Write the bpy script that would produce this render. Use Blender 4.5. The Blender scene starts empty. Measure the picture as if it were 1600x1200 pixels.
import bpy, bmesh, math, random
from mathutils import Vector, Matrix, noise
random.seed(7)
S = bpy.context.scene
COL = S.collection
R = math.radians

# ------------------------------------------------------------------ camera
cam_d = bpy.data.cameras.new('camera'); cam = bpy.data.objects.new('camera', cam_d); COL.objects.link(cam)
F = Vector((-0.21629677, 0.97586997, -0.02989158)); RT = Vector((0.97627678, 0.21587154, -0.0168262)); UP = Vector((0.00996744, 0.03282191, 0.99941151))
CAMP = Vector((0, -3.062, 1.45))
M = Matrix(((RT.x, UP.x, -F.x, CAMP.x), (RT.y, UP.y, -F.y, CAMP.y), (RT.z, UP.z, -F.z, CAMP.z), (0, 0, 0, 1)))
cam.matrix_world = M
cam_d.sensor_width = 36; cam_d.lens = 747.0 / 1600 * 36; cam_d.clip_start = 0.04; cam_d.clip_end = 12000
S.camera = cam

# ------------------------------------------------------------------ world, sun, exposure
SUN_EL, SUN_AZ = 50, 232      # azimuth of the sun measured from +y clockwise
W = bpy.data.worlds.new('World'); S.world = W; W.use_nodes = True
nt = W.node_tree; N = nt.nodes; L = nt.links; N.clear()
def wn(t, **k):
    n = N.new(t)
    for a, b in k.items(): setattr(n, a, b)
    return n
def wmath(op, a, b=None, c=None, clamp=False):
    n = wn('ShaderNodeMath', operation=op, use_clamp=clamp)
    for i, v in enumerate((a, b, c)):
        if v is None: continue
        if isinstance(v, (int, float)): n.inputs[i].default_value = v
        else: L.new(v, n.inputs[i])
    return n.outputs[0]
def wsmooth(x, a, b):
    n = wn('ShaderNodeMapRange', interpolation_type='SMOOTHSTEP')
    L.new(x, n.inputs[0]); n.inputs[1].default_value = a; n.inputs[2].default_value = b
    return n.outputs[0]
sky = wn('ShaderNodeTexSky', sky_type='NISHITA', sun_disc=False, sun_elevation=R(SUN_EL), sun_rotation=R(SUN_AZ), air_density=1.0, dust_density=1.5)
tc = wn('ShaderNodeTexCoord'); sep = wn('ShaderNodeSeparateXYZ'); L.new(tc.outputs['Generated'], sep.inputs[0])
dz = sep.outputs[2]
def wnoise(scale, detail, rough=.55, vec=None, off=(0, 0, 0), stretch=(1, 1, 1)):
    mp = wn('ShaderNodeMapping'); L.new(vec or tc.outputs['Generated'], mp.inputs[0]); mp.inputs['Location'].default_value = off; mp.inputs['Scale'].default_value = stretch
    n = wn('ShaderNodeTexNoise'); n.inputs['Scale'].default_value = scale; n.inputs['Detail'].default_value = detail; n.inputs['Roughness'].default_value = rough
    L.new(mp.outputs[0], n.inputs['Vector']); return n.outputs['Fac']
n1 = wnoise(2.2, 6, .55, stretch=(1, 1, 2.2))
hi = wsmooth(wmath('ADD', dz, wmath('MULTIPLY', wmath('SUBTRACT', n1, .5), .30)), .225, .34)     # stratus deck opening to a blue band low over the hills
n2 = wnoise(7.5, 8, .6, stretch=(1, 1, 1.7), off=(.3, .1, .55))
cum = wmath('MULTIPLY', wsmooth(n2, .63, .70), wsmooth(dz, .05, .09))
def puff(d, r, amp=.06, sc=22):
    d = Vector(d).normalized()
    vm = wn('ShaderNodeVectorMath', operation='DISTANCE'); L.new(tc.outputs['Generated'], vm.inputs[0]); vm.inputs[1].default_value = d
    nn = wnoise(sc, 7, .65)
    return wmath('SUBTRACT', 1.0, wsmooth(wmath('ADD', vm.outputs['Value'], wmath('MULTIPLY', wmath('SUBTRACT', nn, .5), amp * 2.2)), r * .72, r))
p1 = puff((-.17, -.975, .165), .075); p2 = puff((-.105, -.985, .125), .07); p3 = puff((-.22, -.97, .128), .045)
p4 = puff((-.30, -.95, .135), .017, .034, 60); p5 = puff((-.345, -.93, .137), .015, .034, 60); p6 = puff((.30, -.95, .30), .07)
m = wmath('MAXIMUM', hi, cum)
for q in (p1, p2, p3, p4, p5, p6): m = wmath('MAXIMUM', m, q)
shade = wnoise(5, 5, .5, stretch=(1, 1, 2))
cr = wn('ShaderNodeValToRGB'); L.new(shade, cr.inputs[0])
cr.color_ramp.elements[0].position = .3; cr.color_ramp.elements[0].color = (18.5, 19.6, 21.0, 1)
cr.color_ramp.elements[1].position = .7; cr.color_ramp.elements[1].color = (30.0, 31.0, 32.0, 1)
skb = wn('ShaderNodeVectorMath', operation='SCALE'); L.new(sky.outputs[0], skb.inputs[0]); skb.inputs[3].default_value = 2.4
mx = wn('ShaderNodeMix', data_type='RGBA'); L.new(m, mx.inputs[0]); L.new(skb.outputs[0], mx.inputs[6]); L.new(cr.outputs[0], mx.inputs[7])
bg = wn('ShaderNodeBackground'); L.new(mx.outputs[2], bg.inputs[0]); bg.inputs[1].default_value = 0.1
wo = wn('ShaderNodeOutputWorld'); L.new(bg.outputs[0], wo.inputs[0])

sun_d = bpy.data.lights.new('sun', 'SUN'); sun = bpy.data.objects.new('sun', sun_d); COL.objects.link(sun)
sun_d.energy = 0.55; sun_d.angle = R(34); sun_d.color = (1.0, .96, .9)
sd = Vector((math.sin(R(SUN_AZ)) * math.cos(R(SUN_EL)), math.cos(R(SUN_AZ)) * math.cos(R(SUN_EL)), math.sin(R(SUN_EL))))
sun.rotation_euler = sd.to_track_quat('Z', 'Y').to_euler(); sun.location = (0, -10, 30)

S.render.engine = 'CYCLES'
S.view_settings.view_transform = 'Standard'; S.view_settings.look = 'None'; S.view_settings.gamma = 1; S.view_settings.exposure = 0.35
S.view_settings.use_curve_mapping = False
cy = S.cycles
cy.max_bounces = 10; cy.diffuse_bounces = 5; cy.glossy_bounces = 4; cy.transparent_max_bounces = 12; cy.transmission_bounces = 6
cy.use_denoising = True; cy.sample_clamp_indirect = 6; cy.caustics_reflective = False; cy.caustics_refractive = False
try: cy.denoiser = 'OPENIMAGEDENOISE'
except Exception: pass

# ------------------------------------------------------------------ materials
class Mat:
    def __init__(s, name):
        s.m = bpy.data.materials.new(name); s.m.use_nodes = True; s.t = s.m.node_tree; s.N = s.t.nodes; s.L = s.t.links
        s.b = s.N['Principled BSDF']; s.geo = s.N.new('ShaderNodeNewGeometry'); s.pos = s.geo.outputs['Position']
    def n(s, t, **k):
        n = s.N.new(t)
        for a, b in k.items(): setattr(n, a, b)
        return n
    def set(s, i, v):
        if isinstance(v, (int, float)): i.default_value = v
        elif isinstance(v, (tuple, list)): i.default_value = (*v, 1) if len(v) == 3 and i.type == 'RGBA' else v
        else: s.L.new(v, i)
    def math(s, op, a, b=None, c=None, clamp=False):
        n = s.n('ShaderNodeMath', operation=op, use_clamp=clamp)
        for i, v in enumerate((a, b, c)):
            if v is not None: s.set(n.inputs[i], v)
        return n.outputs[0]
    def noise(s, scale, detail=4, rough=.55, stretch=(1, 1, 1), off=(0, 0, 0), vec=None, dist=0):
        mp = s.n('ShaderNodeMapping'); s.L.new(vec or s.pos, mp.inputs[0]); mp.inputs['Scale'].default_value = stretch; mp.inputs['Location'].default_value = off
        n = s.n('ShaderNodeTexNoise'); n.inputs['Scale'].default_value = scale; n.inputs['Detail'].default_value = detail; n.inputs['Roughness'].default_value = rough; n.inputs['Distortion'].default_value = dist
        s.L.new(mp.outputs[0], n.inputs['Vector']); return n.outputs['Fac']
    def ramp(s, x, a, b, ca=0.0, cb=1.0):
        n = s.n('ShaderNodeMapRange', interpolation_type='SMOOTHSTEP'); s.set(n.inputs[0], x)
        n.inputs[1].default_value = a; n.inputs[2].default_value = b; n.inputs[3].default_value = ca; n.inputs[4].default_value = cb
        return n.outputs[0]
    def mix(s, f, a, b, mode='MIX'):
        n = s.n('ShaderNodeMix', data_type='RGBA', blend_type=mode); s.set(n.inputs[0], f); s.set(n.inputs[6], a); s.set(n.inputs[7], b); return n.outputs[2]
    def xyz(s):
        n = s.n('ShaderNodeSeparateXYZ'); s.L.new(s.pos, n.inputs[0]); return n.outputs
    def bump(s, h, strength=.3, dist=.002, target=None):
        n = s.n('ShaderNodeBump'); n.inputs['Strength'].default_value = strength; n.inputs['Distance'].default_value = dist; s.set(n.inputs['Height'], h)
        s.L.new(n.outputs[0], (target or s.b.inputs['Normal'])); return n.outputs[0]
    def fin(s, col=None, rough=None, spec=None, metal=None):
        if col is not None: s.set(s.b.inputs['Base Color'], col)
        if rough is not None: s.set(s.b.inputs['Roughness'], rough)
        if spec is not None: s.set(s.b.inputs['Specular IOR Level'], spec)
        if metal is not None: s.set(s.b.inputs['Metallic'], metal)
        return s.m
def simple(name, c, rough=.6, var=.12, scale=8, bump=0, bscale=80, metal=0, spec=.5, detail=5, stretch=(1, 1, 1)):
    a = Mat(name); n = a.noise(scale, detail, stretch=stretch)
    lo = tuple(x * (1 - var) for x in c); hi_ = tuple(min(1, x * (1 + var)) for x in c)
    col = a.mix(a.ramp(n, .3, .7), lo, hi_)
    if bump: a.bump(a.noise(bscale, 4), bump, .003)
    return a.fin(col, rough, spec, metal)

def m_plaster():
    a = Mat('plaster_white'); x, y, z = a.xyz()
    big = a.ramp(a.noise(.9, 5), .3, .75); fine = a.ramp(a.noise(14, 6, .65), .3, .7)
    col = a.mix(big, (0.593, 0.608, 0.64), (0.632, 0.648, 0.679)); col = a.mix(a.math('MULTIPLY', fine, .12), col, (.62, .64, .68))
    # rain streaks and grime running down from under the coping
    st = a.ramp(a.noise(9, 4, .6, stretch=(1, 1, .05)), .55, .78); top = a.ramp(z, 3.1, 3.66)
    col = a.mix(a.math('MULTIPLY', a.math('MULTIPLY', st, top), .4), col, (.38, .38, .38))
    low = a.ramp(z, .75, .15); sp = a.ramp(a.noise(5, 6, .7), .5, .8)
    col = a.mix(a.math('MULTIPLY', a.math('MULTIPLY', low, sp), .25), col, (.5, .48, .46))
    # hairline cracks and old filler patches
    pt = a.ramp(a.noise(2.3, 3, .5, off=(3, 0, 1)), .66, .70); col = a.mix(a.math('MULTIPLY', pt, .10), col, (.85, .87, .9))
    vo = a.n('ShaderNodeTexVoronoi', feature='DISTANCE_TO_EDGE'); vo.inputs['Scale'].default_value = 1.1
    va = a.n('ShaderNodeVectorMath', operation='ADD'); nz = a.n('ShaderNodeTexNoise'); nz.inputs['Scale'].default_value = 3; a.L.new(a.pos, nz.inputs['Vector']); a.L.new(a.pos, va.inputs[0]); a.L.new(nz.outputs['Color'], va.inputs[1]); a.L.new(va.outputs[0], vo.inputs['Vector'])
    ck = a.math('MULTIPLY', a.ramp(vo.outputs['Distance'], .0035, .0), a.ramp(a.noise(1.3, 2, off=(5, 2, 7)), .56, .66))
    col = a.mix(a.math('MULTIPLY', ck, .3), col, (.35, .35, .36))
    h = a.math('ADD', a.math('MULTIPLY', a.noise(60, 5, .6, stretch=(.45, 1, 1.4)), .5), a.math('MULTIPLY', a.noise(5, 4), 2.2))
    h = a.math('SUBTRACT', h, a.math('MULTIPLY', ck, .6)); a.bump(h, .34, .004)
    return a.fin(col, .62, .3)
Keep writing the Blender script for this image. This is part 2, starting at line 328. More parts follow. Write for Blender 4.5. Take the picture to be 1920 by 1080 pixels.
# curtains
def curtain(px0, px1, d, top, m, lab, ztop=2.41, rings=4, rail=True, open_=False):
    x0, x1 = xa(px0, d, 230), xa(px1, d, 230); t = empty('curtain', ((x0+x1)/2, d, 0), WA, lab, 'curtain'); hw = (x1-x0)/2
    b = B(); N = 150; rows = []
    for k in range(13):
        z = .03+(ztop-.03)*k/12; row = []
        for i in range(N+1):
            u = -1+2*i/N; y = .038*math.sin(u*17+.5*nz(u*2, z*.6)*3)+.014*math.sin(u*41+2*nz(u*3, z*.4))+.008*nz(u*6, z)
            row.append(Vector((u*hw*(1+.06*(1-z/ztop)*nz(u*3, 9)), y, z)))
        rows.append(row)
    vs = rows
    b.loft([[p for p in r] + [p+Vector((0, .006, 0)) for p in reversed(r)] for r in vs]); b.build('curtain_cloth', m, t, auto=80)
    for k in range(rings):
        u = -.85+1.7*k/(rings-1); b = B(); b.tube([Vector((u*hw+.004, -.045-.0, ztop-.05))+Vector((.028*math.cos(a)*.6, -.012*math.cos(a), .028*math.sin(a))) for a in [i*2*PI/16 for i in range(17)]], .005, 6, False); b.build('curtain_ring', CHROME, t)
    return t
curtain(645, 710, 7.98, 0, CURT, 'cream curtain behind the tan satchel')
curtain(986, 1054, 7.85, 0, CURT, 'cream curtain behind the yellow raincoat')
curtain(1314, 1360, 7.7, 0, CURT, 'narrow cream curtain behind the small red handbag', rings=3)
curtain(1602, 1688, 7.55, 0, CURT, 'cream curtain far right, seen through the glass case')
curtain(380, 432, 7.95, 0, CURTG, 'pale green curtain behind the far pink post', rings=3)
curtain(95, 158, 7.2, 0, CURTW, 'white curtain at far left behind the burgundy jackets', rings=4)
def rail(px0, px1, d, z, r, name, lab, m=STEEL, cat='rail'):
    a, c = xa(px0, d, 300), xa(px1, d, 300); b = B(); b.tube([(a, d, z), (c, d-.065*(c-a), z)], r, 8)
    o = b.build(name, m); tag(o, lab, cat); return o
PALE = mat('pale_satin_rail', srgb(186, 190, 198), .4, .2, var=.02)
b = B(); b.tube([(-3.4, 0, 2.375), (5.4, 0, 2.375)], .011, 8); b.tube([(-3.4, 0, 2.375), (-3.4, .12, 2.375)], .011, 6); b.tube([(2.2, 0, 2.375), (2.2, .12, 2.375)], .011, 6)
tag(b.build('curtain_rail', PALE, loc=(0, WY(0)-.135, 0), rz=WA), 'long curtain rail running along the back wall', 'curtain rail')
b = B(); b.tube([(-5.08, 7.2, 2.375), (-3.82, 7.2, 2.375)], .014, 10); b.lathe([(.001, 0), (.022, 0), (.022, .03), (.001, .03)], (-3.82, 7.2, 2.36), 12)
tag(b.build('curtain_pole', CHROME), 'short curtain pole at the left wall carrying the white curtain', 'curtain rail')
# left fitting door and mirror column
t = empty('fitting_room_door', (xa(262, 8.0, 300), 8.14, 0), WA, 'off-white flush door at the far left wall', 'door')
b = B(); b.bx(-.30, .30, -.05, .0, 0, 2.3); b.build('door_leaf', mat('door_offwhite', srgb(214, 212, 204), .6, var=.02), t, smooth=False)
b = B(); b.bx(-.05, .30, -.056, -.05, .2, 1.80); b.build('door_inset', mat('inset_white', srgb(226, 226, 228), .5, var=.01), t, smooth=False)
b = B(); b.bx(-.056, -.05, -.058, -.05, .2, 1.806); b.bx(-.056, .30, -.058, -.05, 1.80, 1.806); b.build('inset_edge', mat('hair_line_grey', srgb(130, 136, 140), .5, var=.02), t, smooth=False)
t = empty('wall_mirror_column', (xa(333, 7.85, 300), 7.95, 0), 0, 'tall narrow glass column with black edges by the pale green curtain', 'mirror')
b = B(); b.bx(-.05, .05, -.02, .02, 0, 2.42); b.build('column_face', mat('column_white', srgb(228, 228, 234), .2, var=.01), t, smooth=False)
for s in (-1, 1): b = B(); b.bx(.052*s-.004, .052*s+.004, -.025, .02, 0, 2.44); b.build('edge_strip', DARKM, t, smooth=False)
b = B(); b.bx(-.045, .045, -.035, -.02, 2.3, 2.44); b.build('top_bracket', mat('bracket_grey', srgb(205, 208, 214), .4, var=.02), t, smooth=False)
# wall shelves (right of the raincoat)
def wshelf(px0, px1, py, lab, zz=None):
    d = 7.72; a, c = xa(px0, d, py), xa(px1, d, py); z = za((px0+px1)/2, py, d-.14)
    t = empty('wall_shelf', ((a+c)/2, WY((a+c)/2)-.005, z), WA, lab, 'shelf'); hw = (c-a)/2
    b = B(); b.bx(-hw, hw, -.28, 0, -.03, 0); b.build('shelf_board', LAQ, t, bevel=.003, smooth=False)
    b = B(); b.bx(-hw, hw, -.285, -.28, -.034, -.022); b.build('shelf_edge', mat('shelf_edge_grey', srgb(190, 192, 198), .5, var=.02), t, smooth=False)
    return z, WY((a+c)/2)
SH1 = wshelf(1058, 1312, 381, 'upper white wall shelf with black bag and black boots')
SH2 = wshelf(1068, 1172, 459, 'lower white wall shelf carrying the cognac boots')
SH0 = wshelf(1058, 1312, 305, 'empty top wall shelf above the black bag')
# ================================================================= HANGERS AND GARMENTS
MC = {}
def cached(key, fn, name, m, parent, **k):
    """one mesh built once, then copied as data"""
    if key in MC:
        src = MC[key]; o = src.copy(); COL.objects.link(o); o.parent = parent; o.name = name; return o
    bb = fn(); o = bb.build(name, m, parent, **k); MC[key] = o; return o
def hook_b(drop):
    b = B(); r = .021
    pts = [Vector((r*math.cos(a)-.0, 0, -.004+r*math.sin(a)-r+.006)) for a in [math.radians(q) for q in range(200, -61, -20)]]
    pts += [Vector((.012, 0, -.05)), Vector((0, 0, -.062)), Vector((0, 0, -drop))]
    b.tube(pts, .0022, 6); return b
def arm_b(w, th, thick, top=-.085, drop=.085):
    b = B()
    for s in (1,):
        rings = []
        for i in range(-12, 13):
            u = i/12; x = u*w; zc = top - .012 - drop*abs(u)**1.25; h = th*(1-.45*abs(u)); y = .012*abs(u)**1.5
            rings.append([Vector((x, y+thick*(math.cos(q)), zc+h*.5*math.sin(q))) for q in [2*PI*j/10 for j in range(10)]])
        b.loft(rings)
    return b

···

Please reproduce exactly the lines above, beginning with the first and ending with the line that contains "S.camera = cam", and include nothing outside that range.

Write the bpy script that would produce this render. Use Blender 4.5. The Blender scene starts empty. Measure the picture as if it were 1600x1200 pixels.
import bpy, bmesh, math, random
from mathutils import Vector, Matrix, noise
random.seed(7)
S = bpy.context.scene
COL = S.collection
R = math.radians

# ------------------------------------------------------------------ camera
cam_d = bpy.data.cameras.new('camera'); cam = bpy.data.objects.new('camera', cam_d); COL.objects.link(cam)
F = Vector((-0.21629677, 0.97586997, -0.02989158)); RT = Vector((0.97627678, 0.21587154, -0.0168262)); UP = Vector((0.00996744, 0.03282191, 0.99941151))
CAMP = Vector((0, -3.062, 1.45))
M = Matrix(((RT.x, UP.x, -F.x, CAMP.x), (RT.y, UP.y, -F.y, CAMP.y), (RT.z, UP.z, -F.z, CAMP.z), (0, 0, 0, 1)))
cam.matrix_world = M
cam_d.sensor_width = 36; cam_d.lens = 747.0 / 1600 * 36; cam_d.clip_start = 0.04; cam_d.clip_end = 12000
S.camera = cam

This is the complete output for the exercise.